“La abeja vive apenas cuarenta días”
Baila entre los pétalos, acaricia el polen y con su vuelo breve da vida a las flores. En ese suspiro de existencia, visita ciento cincuenta mil corolas y al final de su jornada deja una cucharadita de miel. Una mísera cucharadita que, para nosotros, endulza el café de una mañana cualquiera. Pero para la abeja, es todo. Es el amor, el esfuerzo, la danza infinita de la vida.
El efímero insecto de mayo apenas respira un día
Sale del cascarón y ya sus alas se llenan de polvo dorado, brillando como chispas de sol en el viento. No conoce la noche. Vive la luz con la prisa de quien sabe que el crepúsculo es una sentencia. Nos ofrece su vibrante vuelo como un poema que se apaga antes de pronunciarse entero.
La libélula, reina de los charcos, vive poco más de una semana
Cruza la vida en una flecha azul, devorando mosquitos para que el humano no sea mordido. Su cuerpo es un relámpago de belleza que dura un suspiro. El hombre la observa y piensa que el río está limpio porque así debe ser, porque la naturaleza está a sus pies. Pero la libélula muere sabiendo que su destello fue ignorado.

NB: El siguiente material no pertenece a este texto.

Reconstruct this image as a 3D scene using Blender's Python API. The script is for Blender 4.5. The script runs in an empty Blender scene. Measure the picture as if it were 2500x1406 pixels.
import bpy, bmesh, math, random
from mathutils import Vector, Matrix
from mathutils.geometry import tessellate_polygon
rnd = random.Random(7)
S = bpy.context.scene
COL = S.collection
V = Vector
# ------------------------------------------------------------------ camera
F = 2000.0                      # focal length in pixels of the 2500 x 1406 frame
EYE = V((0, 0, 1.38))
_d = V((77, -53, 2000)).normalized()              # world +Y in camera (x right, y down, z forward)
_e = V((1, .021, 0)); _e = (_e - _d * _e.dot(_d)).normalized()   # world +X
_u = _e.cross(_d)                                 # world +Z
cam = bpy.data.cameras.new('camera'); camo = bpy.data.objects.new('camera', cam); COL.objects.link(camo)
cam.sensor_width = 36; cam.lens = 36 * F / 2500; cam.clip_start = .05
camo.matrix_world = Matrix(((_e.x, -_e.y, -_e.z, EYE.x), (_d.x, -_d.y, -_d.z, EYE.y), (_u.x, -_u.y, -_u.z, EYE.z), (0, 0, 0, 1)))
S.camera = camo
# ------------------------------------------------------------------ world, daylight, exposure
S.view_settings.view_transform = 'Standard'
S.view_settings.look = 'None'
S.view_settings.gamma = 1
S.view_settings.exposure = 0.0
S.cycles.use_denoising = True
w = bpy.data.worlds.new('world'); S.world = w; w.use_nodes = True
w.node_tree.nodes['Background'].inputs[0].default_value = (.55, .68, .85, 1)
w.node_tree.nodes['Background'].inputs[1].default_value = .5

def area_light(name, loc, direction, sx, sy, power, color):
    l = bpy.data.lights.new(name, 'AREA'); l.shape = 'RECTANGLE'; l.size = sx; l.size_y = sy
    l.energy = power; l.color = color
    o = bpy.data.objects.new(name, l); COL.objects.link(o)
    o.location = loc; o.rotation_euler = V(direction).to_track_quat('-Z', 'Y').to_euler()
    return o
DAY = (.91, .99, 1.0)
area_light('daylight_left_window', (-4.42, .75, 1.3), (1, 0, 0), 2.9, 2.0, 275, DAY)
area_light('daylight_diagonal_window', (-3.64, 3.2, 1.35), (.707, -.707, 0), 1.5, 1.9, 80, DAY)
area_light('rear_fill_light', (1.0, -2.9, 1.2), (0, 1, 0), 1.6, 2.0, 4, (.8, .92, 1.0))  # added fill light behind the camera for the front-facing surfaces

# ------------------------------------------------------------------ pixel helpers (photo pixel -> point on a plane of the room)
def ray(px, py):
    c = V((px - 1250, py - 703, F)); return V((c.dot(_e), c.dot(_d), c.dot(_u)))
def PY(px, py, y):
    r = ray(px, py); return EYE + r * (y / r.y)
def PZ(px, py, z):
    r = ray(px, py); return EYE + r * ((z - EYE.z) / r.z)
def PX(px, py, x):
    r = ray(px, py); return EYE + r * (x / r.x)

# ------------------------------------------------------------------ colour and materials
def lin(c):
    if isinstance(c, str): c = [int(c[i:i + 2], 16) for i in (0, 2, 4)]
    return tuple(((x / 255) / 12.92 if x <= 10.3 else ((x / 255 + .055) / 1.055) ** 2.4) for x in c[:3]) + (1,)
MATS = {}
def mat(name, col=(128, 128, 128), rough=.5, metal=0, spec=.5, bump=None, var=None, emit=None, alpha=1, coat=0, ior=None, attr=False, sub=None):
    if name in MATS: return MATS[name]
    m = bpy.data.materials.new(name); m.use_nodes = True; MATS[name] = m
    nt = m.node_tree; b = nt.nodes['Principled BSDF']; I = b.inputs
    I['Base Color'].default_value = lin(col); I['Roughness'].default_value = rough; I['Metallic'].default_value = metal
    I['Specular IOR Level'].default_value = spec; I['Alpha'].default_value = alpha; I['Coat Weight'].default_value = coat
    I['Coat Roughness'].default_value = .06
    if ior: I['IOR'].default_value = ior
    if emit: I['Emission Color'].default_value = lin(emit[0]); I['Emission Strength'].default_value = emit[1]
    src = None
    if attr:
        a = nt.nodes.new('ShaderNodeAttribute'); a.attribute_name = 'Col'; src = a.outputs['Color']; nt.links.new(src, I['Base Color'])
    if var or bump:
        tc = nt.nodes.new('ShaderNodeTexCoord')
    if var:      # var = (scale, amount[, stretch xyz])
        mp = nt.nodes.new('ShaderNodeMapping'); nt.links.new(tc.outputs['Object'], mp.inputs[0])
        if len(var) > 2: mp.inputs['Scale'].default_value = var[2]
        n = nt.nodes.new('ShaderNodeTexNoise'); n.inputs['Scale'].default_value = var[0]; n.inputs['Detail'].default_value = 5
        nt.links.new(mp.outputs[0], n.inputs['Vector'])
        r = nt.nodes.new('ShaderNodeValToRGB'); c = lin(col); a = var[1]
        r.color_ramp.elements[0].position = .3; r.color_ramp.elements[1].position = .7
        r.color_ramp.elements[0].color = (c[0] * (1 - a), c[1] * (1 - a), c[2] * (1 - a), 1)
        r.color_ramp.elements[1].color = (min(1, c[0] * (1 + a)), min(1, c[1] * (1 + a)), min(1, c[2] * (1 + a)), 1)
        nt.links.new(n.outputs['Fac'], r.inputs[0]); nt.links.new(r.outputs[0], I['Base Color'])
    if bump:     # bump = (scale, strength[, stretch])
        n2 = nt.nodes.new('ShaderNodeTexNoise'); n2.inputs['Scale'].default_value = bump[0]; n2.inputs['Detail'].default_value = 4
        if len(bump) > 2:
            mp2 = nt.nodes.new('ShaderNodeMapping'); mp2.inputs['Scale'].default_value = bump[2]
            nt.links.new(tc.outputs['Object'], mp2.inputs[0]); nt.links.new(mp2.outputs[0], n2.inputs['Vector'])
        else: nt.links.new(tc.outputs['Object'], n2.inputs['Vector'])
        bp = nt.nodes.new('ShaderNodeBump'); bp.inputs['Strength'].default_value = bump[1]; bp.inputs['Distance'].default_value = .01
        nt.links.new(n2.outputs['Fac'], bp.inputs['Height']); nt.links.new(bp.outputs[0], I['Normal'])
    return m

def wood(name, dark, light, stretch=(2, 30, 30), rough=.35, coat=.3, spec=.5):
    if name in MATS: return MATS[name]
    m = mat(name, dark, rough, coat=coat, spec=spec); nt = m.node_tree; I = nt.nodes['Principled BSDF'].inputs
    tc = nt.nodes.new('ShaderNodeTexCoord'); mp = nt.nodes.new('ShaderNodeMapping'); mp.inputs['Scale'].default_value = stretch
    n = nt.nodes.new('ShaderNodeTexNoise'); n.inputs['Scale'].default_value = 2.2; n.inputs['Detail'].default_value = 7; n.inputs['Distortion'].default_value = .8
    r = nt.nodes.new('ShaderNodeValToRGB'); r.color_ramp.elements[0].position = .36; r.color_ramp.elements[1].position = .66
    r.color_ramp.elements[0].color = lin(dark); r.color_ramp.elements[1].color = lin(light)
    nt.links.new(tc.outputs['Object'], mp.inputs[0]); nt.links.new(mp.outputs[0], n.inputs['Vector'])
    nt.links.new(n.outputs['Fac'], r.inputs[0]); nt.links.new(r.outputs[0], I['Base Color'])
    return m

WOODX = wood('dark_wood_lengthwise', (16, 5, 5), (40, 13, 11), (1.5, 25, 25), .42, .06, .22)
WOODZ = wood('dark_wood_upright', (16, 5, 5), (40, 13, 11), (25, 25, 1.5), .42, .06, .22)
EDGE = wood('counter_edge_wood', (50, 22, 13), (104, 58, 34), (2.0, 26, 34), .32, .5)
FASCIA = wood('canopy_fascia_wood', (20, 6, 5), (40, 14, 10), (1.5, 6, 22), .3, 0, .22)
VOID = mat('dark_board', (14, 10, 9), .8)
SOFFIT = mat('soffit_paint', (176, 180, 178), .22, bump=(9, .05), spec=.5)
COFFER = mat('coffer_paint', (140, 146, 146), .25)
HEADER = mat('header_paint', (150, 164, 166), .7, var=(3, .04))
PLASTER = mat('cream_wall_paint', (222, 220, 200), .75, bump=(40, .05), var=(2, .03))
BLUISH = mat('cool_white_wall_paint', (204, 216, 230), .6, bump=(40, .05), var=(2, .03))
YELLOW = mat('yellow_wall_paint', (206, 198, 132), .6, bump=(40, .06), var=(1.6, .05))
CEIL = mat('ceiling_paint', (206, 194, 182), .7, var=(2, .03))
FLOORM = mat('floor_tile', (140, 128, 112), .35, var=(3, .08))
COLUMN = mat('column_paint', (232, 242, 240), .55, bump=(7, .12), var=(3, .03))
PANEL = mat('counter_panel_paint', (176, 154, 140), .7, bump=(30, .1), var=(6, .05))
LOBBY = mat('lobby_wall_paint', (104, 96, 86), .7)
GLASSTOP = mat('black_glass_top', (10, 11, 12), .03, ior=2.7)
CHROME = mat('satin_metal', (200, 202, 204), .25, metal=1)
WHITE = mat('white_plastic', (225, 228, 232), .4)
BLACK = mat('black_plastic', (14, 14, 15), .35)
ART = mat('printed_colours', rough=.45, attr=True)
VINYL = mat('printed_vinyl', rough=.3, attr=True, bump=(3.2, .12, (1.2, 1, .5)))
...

Los grillos cantan toda la noche
Sus alas se rozan con la insistencia de un amante que no teme el rechazo. Cantan como si el alba nunca fuera a llegar. Al salir el sol, caen agotados, felices de haber llenado el silencio de la tierra. Mientras el hombre duerme sin escuchar el regalo de la madrugada.
Para el hombre, el paso de un insecto es una molestia
Para la abeja, la libélula, el insecto de mayo, el grillo, es la vida misma. En su efímera existencia entregan el arte de lo pequeño, un trabajo que nunca será aplaudido ni entendido.
Dan todo lo que son por el equilibrio de un mundo que no los mira.